It's Sunday morning and we are wondering what we are going to do with our day. So I'm looking something else up on Google, but now on Google, all of the sudden, news items appear below the search bar, and so my eye falls on a dress down there. It is a link to a "story" on the Counter-couture show at MAD, the Museum of Art and Design. (Clever name. How easy it is at first to mistake that couture for culture. The mistake triggers a subtle recognition and this recognition, the moment the eye slows down, if only it will slow down, slows down the eye even more.) So I follow the link to the story and realize that this might be something worth doing and go to the website to investigate. Turns out that on this particular day they are having "Denim demolition: distress, paint, bead, rip, or embroider denim. MAD will have a limited supply of denim and recommends participants bring their own denim to work with." Okah, yeah, this would work for the kids and maybe even be good for us too.
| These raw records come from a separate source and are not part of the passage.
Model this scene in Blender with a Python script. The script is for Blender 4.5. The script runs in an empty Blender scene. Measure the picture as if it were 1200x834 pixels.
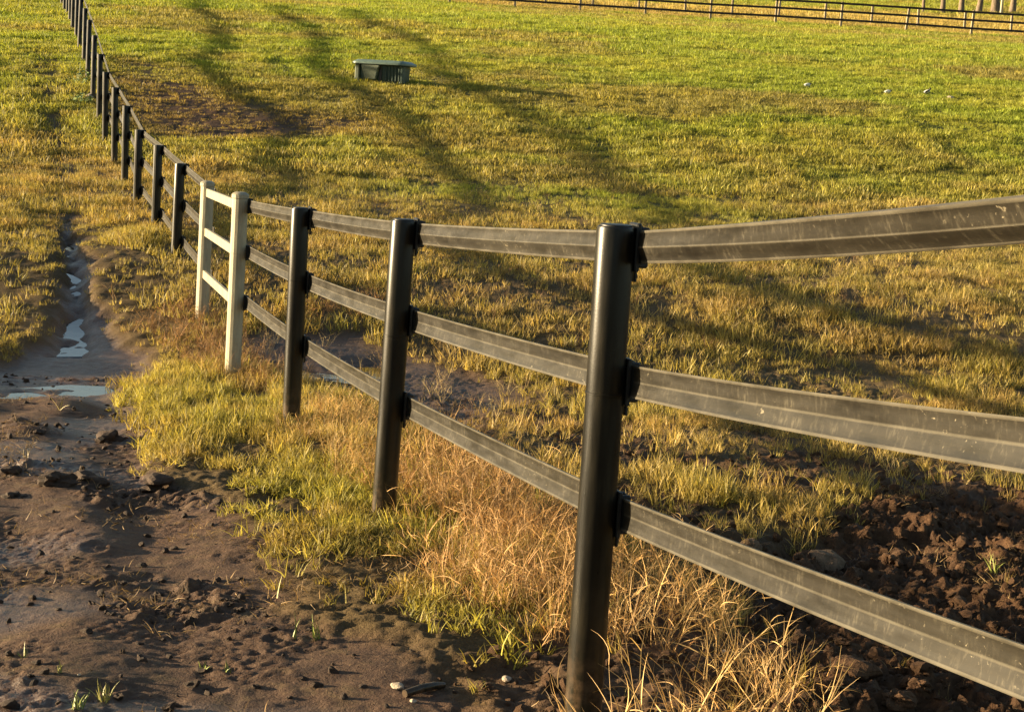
import bpy, math, random
import numpy as np
from mathutils import Vector, Matrix

scene = bpy.context.scene
COL = scene.collection
rng = np.random.default_rng(7)
random.seed(7)

# ------------------------------------------------------------------ camera
EYE = np.array([0.0, 0.0, 1.66])
FPX = 1900.0                       # focal length in pixels of the 1200 px wide photograph
PITCH = math.radians(8.0)
ROLL = math.radians(3.55)
_f = np.array([0, math.cos(PITCH), -math.sin(PITCH)])
_u0 = np.array([0, math.sin(PITCH), math.cos(PITCH)])
_r0 = np.array([1.0, 0, 0])
CR = math.cos(ROLL) * _r0 + math.sin(ROLL) * _u0
CU = -math.sin(ROLL) * _r0 + math.cos(ROLL) * _u0
cam = bpy.data.cameras.new("camera")
cam_ob = bpy.data.objects.new("camera", cam)
COL.objects.link(cam_ob)
M = Matrix(((CR[0], CU[0], -_f[0], EYE[0]), (CR[1], CU[1], -_f[1], EYE[1]),
            (CR[2], CU[2], -_f[2], EYE[2]), (0, 0, 0, 1)))
cam_ob.matrix_world = M
cam.sensor_width = 36
cam.lens = 36 * FPX / 1200
cam.clip_start = 0.1
cam.clip_end = 3000
scene.camera = cam_ob

# ------------------------------------------------------------------ light
SUN_AZ = math.radians(84)          # to the left of the view direction (+Y)
SUN_EL = math.radians(7.8)
S = Vector((-math.sin(SUN_AZ) * math.cos(SUN_EL), math.cos(SUN_AZ) * math.cos(SUN_EL), math.sin(SUN_EL)))
world = bpy.data.worlds.new("World")
scene.world = world
world.use_nodes = True
wn = world.node_tree
for n in list(wn.nodes):
    wn.nodes.remove(n)
sky = wn.nodes.new("ShaderNodeTexSky")
sky.sky_type = 'NISHITA'
sky.sun_disc = False
sky.sun_elevation = SUN_EL
sky.sun_rotation = -SUN_AZ
sky.altitude = 50
sky.dust_density = 1.5
bg = wn.nodes.new("ShaderNodeBackground")
bg.inputs['Strength'].default_value = 0.062
wo = wn.nodes.new("ShaderNodeOutputWorld")
wn.links.new(sky.outputs[0], bg.inputs[0])
wn.links.new(bg.outputs[0], wo.inputs[0])
sl = bpy.data.lights.new("sun", 'SUN')
sl.energy = 5.0
sl.angle = math.radians(0.65)
sl.color = (1.0, 0.80, 0.50)
so = bpy.data.objects.new("sun", sl)
so.rotation_euler = (-S).to_track_quat('-Z', 'Y').to_euler()
so.location = S * 60
COL.objects.link(so)
scene.view_settings.view_transform = 'Standard'
scene.view_settings.look = 'None'
scene.view_settings.exposure = 1.92
scene.view_settings.gamma = 1.0
scene.cycles.max_bounces = 6
scene.cycles.diffuse_bounces = 2
scene.cycles.glossy_bounces = 2
scene.cycles.transmission_bounces = 3
scene.cycles.transparent_max_bounces = 4

# ------------------------------------------------------------------ noise
def _hash(ix, iy, seed):
    h = (ix.astype(np.int64) * 374761393 + iy.astype(np.int64) * 668265263 + seed * 1442695041) & 0xFFFFFFFF
    h = ((h ^ (h >> 13)) * 1274126177) & 0xFFFFFFFF
    return ((h ^ (h >> 16)) & 0xFFFFFF) / float(0xFFFFFF)

def vnoise(x, y, seed=0):
    ix = np.floor(x); iy = np.floor(y)
    fx = x - ix; fy = y - iy
    fx = fx * fx * fx * (fx * (fx * 6 - 15) + 10); fy = fy * fy * fy * (fy * (fy * 6 - 15) + 10)
    a = _hash(ix, iy, seed); b = _hash(ix + 1, iy, seed)
    c = _hash(ix, iy + 1, seed); d = _hash(ix + 1, iy + 1, seed)
    return (a + (b - a) * fx) * (1 - fy) + (c + (d - c) * fx) * fy      # 0..1

def fbm(x, y, s, octaves=4, seed=0, gain=0.5):
    """value noise sum, about -1..1, s = cycles per metre"""
    v = 0; a = 1.0; t = 0
    for o in range(octaves):
        c, sn = math.cos(o * 1.1), math.sin(o * 1.1)
        v = v + a * (2 * vnoise((c * x - sn * y) * s + 17.3 * o, (sn * x + c * y) * s - 9.1 * o, seed + o) - 1)
        t += a; a *= gain; s *= 2.03
    return v / t * 1.6

def sstep(a, b, v):
    t = np.clip((v - a) / (b - a), 0, 1)
    return t * t * (3 - 2 * t)

# ------------------------------------------------------------------ pixels -> place
def ray(px, py):
    d = _f + (px - 600) / FPX * CR - (py - 417) / FPX * CU
    return d / d[1]                # scaled so that one unit of it is one metre of depth (Y)

def at_depth(px, py, Y):
    return EYE + ray(px, py) * Y

# fence posts, measured: number along the fence, x/y of top, x/y of foot
UNIT = 5.0
def fdepth(i):
    return UNIT * (1 + 0.555 * i)
POSTS = [(0, 722, 265, 683, 836), (1, 473, 258, 449, 609), (2, 352, 244, 341, 495),
         (5, 211, 192, 205, 322), (6, 185.5, 170, 181, 303), (7, 163, 152, 159.5, 264), (8, 148, 124, 146, 213),
         (9, 135, 102.5, 134, 190), (10, 124, 84.5, 123, 174), (11, 117.5, 63.5, 116, 146), (12, 111, 41.5, 109, 114),
         (13, 105, 23.5, 103, 86), (14, 100, 10, 98.5, 71), (15, 95.5, -2, 93, 57), (16, 91, -16, 89.5, 43),
         (17, 86.5, -25, 85, 34), (18, 83, -31, 82, 27), (19, 80, -37, 79, 19), (20, 76.5, -43, 75.5, 12),
         (21, 73.5, -47, 72.5, 6), (22, 70.5, -51, 70, 0), (23, 68, -56, 67.5, -5), (24, 65.5, -60, 65, -10)]
WHITE = [(3.0, 282, 225, 272, 447), (3.95, 243.5, 212, 236, 384)]
prof = {}
for i, tx, ty, bx, by in POSTS + WHITE:
    d = fdepth(i)
    prof[d] = at_depth(bx, by, d)[2]
prof[fdepth(5)] = 0.12; prof[fdepth(6)] = 0.27
FAR_Y = 91.0
FARPX = [(603, 12), (680, 17), (760, 21), (838, 25.5), (913, 28.5), (988, 33), (1063, 37), (1138, 40)]
hf = np.mean([at_depth(x, y, FAR_Y)[2] for x, y in FARPX])
ys = sorted(prof); ys_a = [-60, -5, 2.2] + ys + [FAR_Y, 98, 130, 172, 200, 300, 900]
z_at = lambda y, Y: at_depth(600, y, Y)[2]
top_z = z_at(-43, 172)
zs_a = [0.3, 0.22, 0.06] + [prof[y] for y in ys] + [hf, z_at(3.0, 98), z_at(-14, 130), top_z, top_z - 1, top_z - 9, top_z - 30]
_yy = np.arange(-60, 900, 0.25)
_zz = np.interp(_yy, ys_a, zs_a)
def _smooth(z, w):
    k = np.hanning(2 * w + 1); k /= k.sum()
    return np.convolve(np.pad(z, w, mode='edge'), k, 'valid')
_z1 = _smooth(_zz, 5); _z2 = _smooth(_zz, 34)
_w = sstep(12, 22, _yy)
_zz = _z1 * (1 - _w) + _z2 * _w
def hbase(Y):
    return np.interp(Y, _yy, _zz)

_sy = np.concatenate([np.arange(2.5, 30, 0.02), np.arange(30, 200, 0.1)])
_sh = hbase(_sy)
def hit(px, py):
    d = ray(px, py)
    z = EYE[2] + d[2] * _sy
    k = np.argmax(z < _sh)
    if k == 0 and not z[0] < _sh[0]:
        k = len(_sy) - 1
    Y = _sy[k]
    return np.array([d[0] * Y, Y])
def poly(*pts):
    return np.array([hit(*p) for p in pts])

def sdf(P, X, Y):
    """signed distance to polygon, negative inside"""
    n = len(P); best = np.full(X.shape, 1e9); inside = np.zeros(X.shape, bool)
    for k in range(n):
        ax, ay = P[k]; bx, by = P[(k + 1) % n]
        ex, ey = bx - ax, by - ay
        L = ex * ex + ey * ey + 1e-12
        t = np.clip(((X - ax) * ex + (Y - ay) * ey) / L, 0, 1)
        best = np.minimum(best, (X - ax - t * ex) ** 2 + (Y - ay - t * ey) ** 2)
        c = ((ay > Y) != (by > Y)) & (X < (bx - ax) * (Y - ay) / (by - ay + 1e-12) + ax)
        inside ^= c
    d = np.sqrt(best)
    return np.where(inside, -d, d)

P_TRACK = poly((-260, 452), (100, 446), (150, 448), (178, 492), (212, 556), (285, 590), (318, 632), (372, 660),
               (425, 712), (500, 762), (560, 800), (600, 834), (640, 910), (-400, 910))
P_RUT = poly((66, 250), (84, 262), (100, 300), (112, 350), (165, 405), (172, 455), (-60, 455), (-40, 430), (58, 392), (74, 345), (72, 300))
P_WORN = poly((38, 60), (66, 60), (80, 130), (88, 255), (62, 255), (48, 130))
P_HOLLOW = poly((235, 392), (330, 384), (440, 390), (520, 425), (632, 452), (560, 492), (470, 486), (380, 452), (300, 436))
P_BARE = poly((132, 75), (180, 78), (235, 100), (330, 116), (420, 140), (395, 160), (300, 166), (205, 158), (150, 128))
P_CHURN = poly((868, 640), (935, 625), (985, 590), (1060, 562), (1140, 580), (1280, 560), (1400, 760), (1400, 960), (900, 960), (870, 860), (850, 720), (840, 670))
P_SCUFF = poly((480, 470), (600, 462), (720, 465), (840, 492), (980, 530), (1220, 560), (1220, 650), (1000, 690), (860, 660), (700, 590), (560, 540))
P_SOIL = poly((560, 790), (640, 745), (720, 690), (760, 650), (860, 650), (980, 700), (1000, 960), (540, 960))
# puddles: polygon, name
PUD_DROP = [.158, .160, .060, .060]
def pud_level(k, Y):
    """still water is level; the trickle in the rut runs down with it"""
    if k == 1: return hbase(Y) - PUD_DROP[k]
    P = P_PUD[k]; return hbase(P[:, 1].min() * .7 + P[:, 1].max() * .3) - PUD_DROP[k] + 0 * Y
STREAM = [(268, 76, 82), (290, 78, 88), (315, 80, 92), (340, 84, 96), (362, 82, 99), (385, 70, 106), (402, 66, 104)]
P_PUD = [poly((-120, 446), (0, 445), (60, 442.5), (95, 444), (104, 448.5), (50, 452), (-120, 452.5)),
         poly(*[(b, y) for y, a, b in STREAM], *[(a, y) for y, a, b in STREAM[::-1]]),
         poly((302, 422), (345, 420), (372, 430), (350, 438), (305, 434)),
         poly((396, 418), (440, 414), (462, 424), (450, 436), (425, 440), (392, 434))]

FA, FB = 1.797, -0.3053            # fence line in plan: X = FB*Y + FA
def fence_off(X, Y):
    return (X - (FB * Y + FA)) * 0.957   # metres to the right of the fence

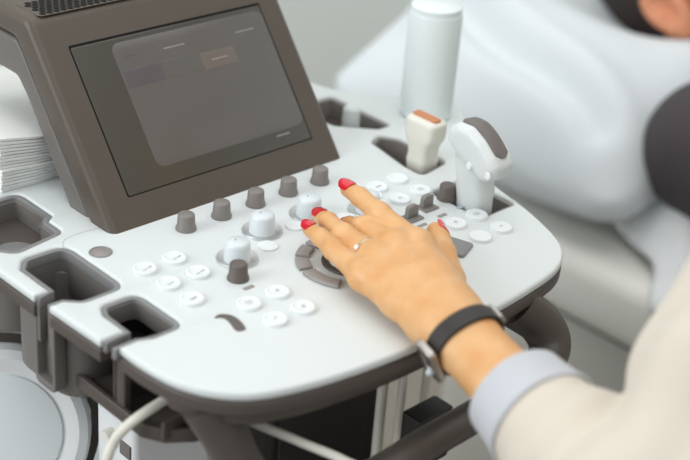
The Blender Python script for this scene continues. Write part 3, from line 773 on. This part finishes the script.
# ---- wrist watch turned to the inside of the wrist
wt = thing('wristwatch', 'black leather strap watch with a silver case worn on the left wrist', 'watch', tuple(WR+FA*20))
wc = WR+FA*20; ua = AX-FA*(AX@FA); ua /= np.linalg.norm(ua); ud = np.cross(FA, ua); ud = ud if ud@DN > 0 else -ud
vs, fs = [], []; NS = 64
prof = [(-6.4, .1), (-6.6, .9), (-6.0, 1.8), (6.0, 1.8), (6.6, .9), (6.4, .1)]
RS = np.linspace(8, 40, 161)
for i in range(NS):
    a = 2*PI*i/NS; dr = math.cos(a)*ua+math.sin(a)*ud; skin_r = 0
    for w0 in (-5, 0, 5):
        Q = wc+FA*w0+RS[:, None]*dr; skin_r = max(skin_r, RS[np.argmax(hand(Q) > 0)])
    for w_, t_ in prof: vs.append(wc+FA*w_+(skin_r+.3+t_)*dr)
for i in range(NS):
    for k in range(6): fs.append((i*6+k, ((i+1) % NS)*6+k, ((i+1) % NS)*6+(k+1) % 6, i*6+(k+1) % 6))
from_data('watch_strap', vs, fs, 'leather', wt, tuple(wc), 50)
# case on the little-finger side
Rc = frame_from(-ua*.97-ud*.1, FA)   # local x along the forearm, y around the wrist, z outwards
cc = wc-ua*22.5+ud*0
case = slab('watch_case', rrect(-9, 9, -14, 14, 4), 0, 5, 'steel', wt, holes=[rrect(-5, 5, -9, 9, 2.5)], bevel=1.2, R=Rc, c=tuple(cc), origin=tuple(cc))
slab('watch_dial', rrect(-5.2, 5.2, -9.2, 9.2, 2.5), 1, 3.2, 'darkmark', case, bevel=.3, R=Rc, c=tuple(cc), origin=tuple(cc))
lathe('watch_crown', [(0, 3.2), (1.6, 3.2), (2.2, 2.2), (2.2, 0)], 'cap', case, tuple(cc+Rc@V(0, -9, 4.5)), 20, R=Rc)
Rl = frame_from(ua*.95+ud*.3, FA)
slab('strap_buckle', rrect(-7, 7, -4, 4, 2), 0, 2.6, 'steel', wt, holes=[rrect(-4.6, 4.6, -1.8, 1.8, 1)], bevel=.8, R=Rl, c=tuple(wc+ua*23+ud*6), origin=tuple(wc+ua*23+ud*6))
# ---- sleeve
C0 = WR+FA*80
SHO = V(640, 262, 130)
def f_sleeve(P):
    d = chain(P, [(C0+FA*4, 27), (C0+FA*25, 31), (C0+FA*65, 43), (ELB+FA*-10, 52), (ELB+FA*22, 54)], 10)
    d = smin(d, chain(P, [(ELB+FA*22, 54), (.5*(ELB+SHO)+V(0, 0, -8), 58), (SHO, 66)], 10), 6)
    q = P-C0; s = q@FA
    fold = (3.6*np.sin(s/8+2.2*wav(P, 4, 20))+3.5*wav(P, 8, 14))*np.clip((s-22)/45, 0, 1)
    d = d+fold
    d = smax(d, -(s-2), 3)
    return d
sl = sdf_obj('jacket_sleeve', f_sleeve, (400, 150, -90), (730, 420, 205), 3, 'jacket', op, 2)
vs, fs = [], []; NS = 56
prof = [(-8, 0), (-8.6, 1.2), (-7.5, 2.6), (10, 4.4), (19, 6.6), (20.5, 5.4), (19, 3), (0, .6)]
ca = AX-FA*(AX@FA); ca /= np.linalg.norm(ca); cd = np.cross(FA, ca)
for i in range(NS):
    a = 2*PI*i/NS; wob = 1+.012*math.sin(3*a+1)+.01*math.sin(5*a)
    for w_, t_ in prof: vs.append(C0+FA*w_+wob*((28.5+t_)*math.cos(a)*ca+(28.5+t_)*math.sin(a)*cd))
n_ = len(prof)
for i in range(NS):
    for k in range(n_): fs.append((i*n_+k, ((i+1) % NS)*n_+k, ((i+1) % NS)*n_+(k+1) % n_, i*n_+(k+1) % n_))
from_data('sleeve_cuff', vs, fs, 'cuff', op, tuple(C0), 50)

# the rest of the seated operator (beside the frame)
TC = V(812, 225, -110)
def f_torso(P):
    d = chain(P, [((812, 205, -400), 135), ((812, 215, -250), 118), ((812, 225, -80), 122), ((812, 232, 40), 118)], 40)
    d = smin(d, chain(P, [(SHO, 60), ((812, 236, 150), 66), ((984, 250, 125), 60)], 20), 50)
    d = smax(d, np.abs(P[:, 1]-222)-112, 50)
    d = smin(d, chain(P, [((984, 250, 120), 58), ((1010, 255, -130), 48), ((930, 400, -250), 38)], 14), 16)
    return smax(d+2.5*wav(P, 14, 26), -430-P[:, 2], 10)
sdf_obj('jacket', f_torso, (560, 60, -450), (1080, 470, 250), 7, 'jacket', op, 2)
OH = V(815, 272, 395)
def f_ohead(P):
    d = ell(P, OH, (74, 94, 108)); d = smin(d, ell(P, OH+V(0, 30, -62), (52, 52, 50)), 26)
    d = smin(d, ell(P, OH+V(-3, 94, -14), (13, 16, 22)), 12)
    d = smin(d, cone(P, OH+V(0, -22, -60), V(813, 238, 190), 48, 54), 22)
    for s in (-1, 1):
        d = smin(d, ell(P, OH+V(74*s, -4, -12), (9, 19, 31)), 8)
        d = smax(d, -ell(P, OH+V(30*s, 92, 4), (17, 14, 9)), 8); d = smin(d, ell(P, OH+V(30*s, 80, 4), (13, 10, 9)), 3)
    d = smin(d, ell(P, OH+V(0, 82, -52), (22, 8, 6)), 5)
    hnd = chain(P, [((930, 400, -250), 24), ((890, 455, -272), 22), ((862, 490, -280), 30), ((845, 520, -286), 22)], 10)
    return np.minimum(d, hnd)
sdf_obj('head_and_hand', f_ohead, (700, 170, -330), (980, 560, 520), 4.5, 'skin', op, 2)
def f_ohair(P):
    d = ell(P, OH+V(0, -10, 8), (84, 98, 112)); d = smin(d, ell(P, OH+V(0, -84, -90), (56, 40, 90)), 40)
    q = P-OH; d = smax(d, (q[:, 1]-34)-.9*np.maximum(q[:, 2]-30, 0), 10)
    return d-1.5*wav(P, 6, 7)
sdf_obj('hair', f_ohair, (700, 120, 200), (930, 390, 530), 4.5, 'hair', op, 1)
def f_otr(P):
    d = None
    for s in (-1, 1):
        c = chain(P, [((812+70*s, 190, -395), 88), ((812+95*s, 560, -385), 66), ((812+95*s, 575, -470), 62), ((812+95*s, 530, -810), 44)], 16)
        d = c if d is None else smin(d, c, 20)
    return smax(d+2*wav(P, 41, 28), -815-P[:, 2], 6)
sdf_obj('trousers', f_otr, (620, 60, -840), (1010, 680, -290), 7, 'trousers', op, 2)
for s in (-1, 1):
    sdf_obj('shoe', lambda P: smax(smin(ell(P, (812+95*s, 575, -866), (44, 115, 40)), cone(P, V(812+95*s, 528, -860), V(812+95*s, 530, -790), 42, 38), 16), -897-P[:, 2], 3), (812+95*s-60, 440, -905), (812+95*s+60, 710, -740), 5, 'black', op, 2)
st = thing('swivel_stool', 'round black swivel stool under the seated operator', 'stool', (812, 200, -900))
lathe('seat', [(0, 0), (150, 0), (165, -14), (165, -40), (150, -52), (0, -52)], 'black', st, (812, 180, -482), 48)
lathe('column', [(0, 0), (24, 0), (24, -320), (0, -320)], 'steel', st, (812, 180, -532), 28)
lathe('base', [(0, 0), (40, 0), (230, -30), (235, -46), (0, -46)], 'black', st, (812, 180, -852), 48)

# ================================================================ ROOM
def quad(name, a, b, c, d, m):
    n = V(*b)-V(*a); n2 = V(*d)-V(*a); k = np.cross(n, n2); k = k/np.linalg.norm(k)*30
    pts = [V(*p) for p in (a, b, c, d)]; vs = pts+[p-k for p in pts]
    return struct(from_data(name, vs, [(0, 1, 2, 3), (7, 6, 5, 4), (0, 4, 5, 1), (1, 5, 6, 2), (2, 6, 7, 3), (3, 7, 4, 0)], m, None, None, 30))
quad('floor', (-1400, -1800, -900), (2600, -1800, -900), (2600, 1900, -900), (-1400, 1900, -900), 'floor')
quad('wall_back', (-1400, 1900, -900), (2600, 1900, -900), (2600, 1900, 1700), (-1400, 1900, 1700), 'wall')
quad('wall_right', (2600, 1900, -900), (2600, -1800, -900), (2600, -1800, 1700), (2600, 1900, 1700), 'wall')

# ================================================================ LIGHT AND CAMERA
def area(name, at, target, sx, sy, watts, col=(1, 1, 1)):
    l = bpy.data.lights.new(name, 'AREA'); l.shape = 'RECTANGLE'; l.size = sx; l.size_y = sy; l.energy = watts; l.color = col
    o = bpy.data.objects.new(name, l); COL.objects.link(o); o.location = W3(at)
    o.rotation_euler = (W3(target)-W3(at)).to_track_quat('-Z', 'Y').to_euler(); return o
area('window_light', (-1900, 1700, 1200), (700, 700, 0), 2.4, 1.8, 85, (.96, .98, 1))
area('overhead_area', (900, 800, 1700), (900, 800, 0), 2.0, 2.0, 19, (1, .985, .96))
area('overhead_area', (100, -600, 1700), (900, 500, -200), 1.8, 1.8, 10, (1, .99, .97))  # added fill without a known fixture, brightens the near side of the bed
w = bpy.data.worlds.new('room_ambient'); SC.world = w; w.use_nodes = True
w.node_tree.nodes['Background'].inputs['Color'].default_value = (.93, .97, 1, 1)
w.node_tree.nodes['Background'].inputs['Strength'].default_value = .52

cam = bpy.data.cameras.new('camera'); co = bpy.data.objects.new('camera', cam); COL.objects.link(co); SC.camera = co
cam.sensor_width = 36; cam.lens = 1400/690*36; cam.clip_start = .02; cam.clip_end = 50
p_, roll, yaw = math.radians(27.9), math.radians(4.75), math.radians(45.9)
fw = V(math.sin(yaw)*math.cos(p_), math.cos(yaw)*math.cos(p_), -math.sin(p_)); rt_ = V(math.cos(yaw), -math.sin(yaw), 0); up_ = np.cross(rt_, fw)
r2 = math.cos(roll)*rt_+math.sin(roll)*up_; u2 = -math.sin(roll)*rt_+math.cos(roll)*up_
mw = Matrix([[r2[i], u2[i], -fw[i], 0] for i in range(3)]+[[0, 0, 0, 1]]); mw.translation = W3((0, 0, 460)); co.matrix_world = mw
cam.dof.use_dof = True; cam.dof.focus_distance = .97; cam.dof.aperture_fstop = 4.2

SC.view_settings.view_transform = 'Standard'; SC.view_settings.look = 'None'; SC.view_settings.gamma = 1; SC.view_settings.exposure = -0.16
SC.view_settings.use_curve_mapping = False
It so happens that MAD is partnered with the Cool Culture Card and (thanks to the PTA of P.S. 150 in Queens) we have a Cool Culture Card, so admission is free. (I should mention here that the reason we have a Cool Culture Card is because we personally led the PTA charge to get one.This took considerable political maneuvering and campaigning, but we felt it would be worth it, as we hope to prove.)
Jump two hours later and there it is, the MAD building, on the edge of Columbus Circle. On the outside of the building there is a set of arrows, pointing to a hole. The words on the building next to the arrows say, "Enter other worlds here" >>> O. In the hole there is a field of grass and wildflowers. Here, in the center of of the city, it is as if you are laying in the grass and looking out at the hills, bare cheek to earth, into the country-side. Promising.
The first thing we do in the museum is the Denim Demolition. Lucia gets busy on a pair of my old dad jeans (embrace it!) and Sofia makes a jeans pocket patch. The sheer amount of materials they had to work with was inspiring. Hour well spent.
Then we go to lunch across the street at the Whole Foods. To get to this particular Whole Foods you have to pass between a beautiful Botero couple, 20 ft tall naked rotund couple, gleaming in bronze. We love Botero, so it was a pleasure to introduce him to the girls. (The pleasure, he seemed to say, was all his.) And then we did the whole Whole Foods thing. Expensive place to shop, but cheapest for lunch. We ate enough good food to feed a couple of Boteros.
The first MAD exhibit we went to after lunch was Lauren Kalman's curated jewelry show. The girls love jewelry, so it was a good place to start. There were dozens of drawers and inside each one were 3 or more pieces of one of a kind jewelry, like a necklace made out of the phone book, or that stunning one that looked like a ring of pink flamingo feathers, but was really made out of butcher paper. The girls had to open every drawer of course. It was their dream, opening dresser drawers and finding so much bling.
The next exhibit was equally impressive, all woven art, curated by Francoise Grossen; woven rope sculptures, wildly woven abstract wall hangings and etc. The weaving show turned out to be a good prelude to the Counter-couture show on the 4th and 5th floor. You might say it wove us in.
On the fourth floor Ken Kesey's Trips Festival was playing on the wall, and there was a dance floor, (which my daughters later made good use of.) All around the perimeter of the dance floor were dozens of psychedelic duds made in the late 60s and early 70s by truly inventive and far out DIY designers. It's all great, and terribly nostalgic, but I'll just mention one dress here, and I think that will suffice.
The incredible story behind this dress is that "while serving a two-year jail sentence in Milan on a hashish smuggling charge, Mary Ann Schildknecht was taught to embroider by the nuns who ran the prison. Using torn bedsheets from her prison cell she embroidered this skirt and top, meticulously covering every inch with the satin-stitch. Her design and patterns evoke a journey through a fantastical narrative of castles, faces, and natural landscapes. The blouse was designed with a hole in the sleeve, should the wearer need a sudden blood transfusion."
What a great way to spend two years in jail! Milan must be the only place in the world where the prisons have satin sheets. It fits nicely with the fact that the police uniforms in Milan are designed by Armani.
The 60s are behind us (and, come to think of it, ahead of us too,) but, even stuck here, in the sad twenty teens, it was nice to trip, lightly, in lieu.